Innovation is more important than ever given the uncertain and ambiguous times that lie ahead for institutional investors like climate change, political dysfunction and poor returns. “Returns can only come from an ecosystem that works and we need innovation to do this,” said Roger Urwin, global head of investment content, Willis Towers Watson speaking at the Fiduciary Investors Symposium at Cambridge University.
The combined impact of fee compression, a shift from investment in public markets to private markets and from active to passive strategies are also requiring innovation, said Martin Gilbert, chief executive, Aberdeen Standard Investments. Innovation needs to drive a new efficiency, something that the asset management industry hasn’t had to think about in the past given the sector’s 40 per cent operating margins, he said. “We do have to change our model and make ourselves more efficient.”

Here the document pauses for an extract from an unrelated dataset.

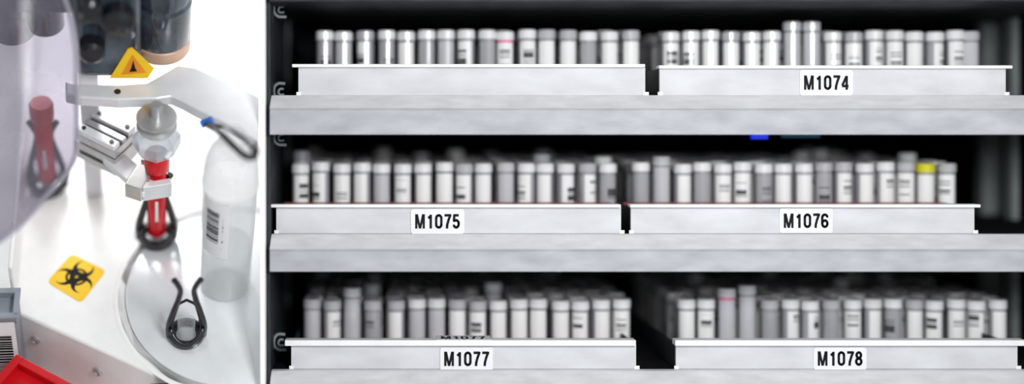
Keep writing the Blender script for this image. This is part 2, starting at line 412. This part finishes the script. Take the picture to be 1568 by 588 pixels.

The asset manager has innovated with new products and fees, like its AI factor-based fund, a collaboration with Mitsubishi UFJ Trust Investment Technology Institute, and other low-cost products using smart beta. However, Gilbert noted that raising money for new funds was difficult and took time. He also said that active management, particularly in China A Shares, still has an important role.
At RPMI Railpen, investment manager for the £28 billion ($37 billion) pension fund serving the UK’s railway workers, innovation has become engrained in broader investment strategy, explained Richard Williams, chief investment officer, Railpen. The pressure to produce high returns is unabating and it is difficult to achieve stellar performances by “following the crowd.” The pension fund has hired younger, dynamic staff and is mindful that its new focus on internal management doesn’t shield it from ideas coming from the outside. “Innovation for us is about culture; culture is key,” said Williams.
Here the focus is on tactical and larger, strategic innovation. On one hand, the fund has set about encouraging tactical changes whereby individuals are rewarded and encouraged to seek change and come up with ideas. On a more strategic level, the fund is building innovation in its culture through collaboration with other investors, like Capital Constellation, a partnership with Alaska Permanent Fund and Kuwait’s Public Institution for Social Security (PIFSS) to better access private markets.
But innovation is difficult because asset owners prize trust, stability and the status quo. “If an asset owner has a star asset manager, they want to lock them in,” he said. Moreover, asset owners are already efficient organizations, something that does not nurture or encourage innovation where experimentation must be allowed to fail.
Jean Michel, chief investment officer, Investment Management Corporation of Ontario said that innovation in the future must increasingly focus on better access to private, illiquid markets. “We need to change how we access illiquidity,” he said. This process will have positives and negatives. Investors like the lack of volatility in private markets but this will change if more investment flows, and price discovery makes private markets look more like public investments. He also sounded the importance of culture in building innovation. “So many organizations have the skills and ideas to innovate, but when it comes to trying to convince stakeholders and move forward, the culture says no,” he said.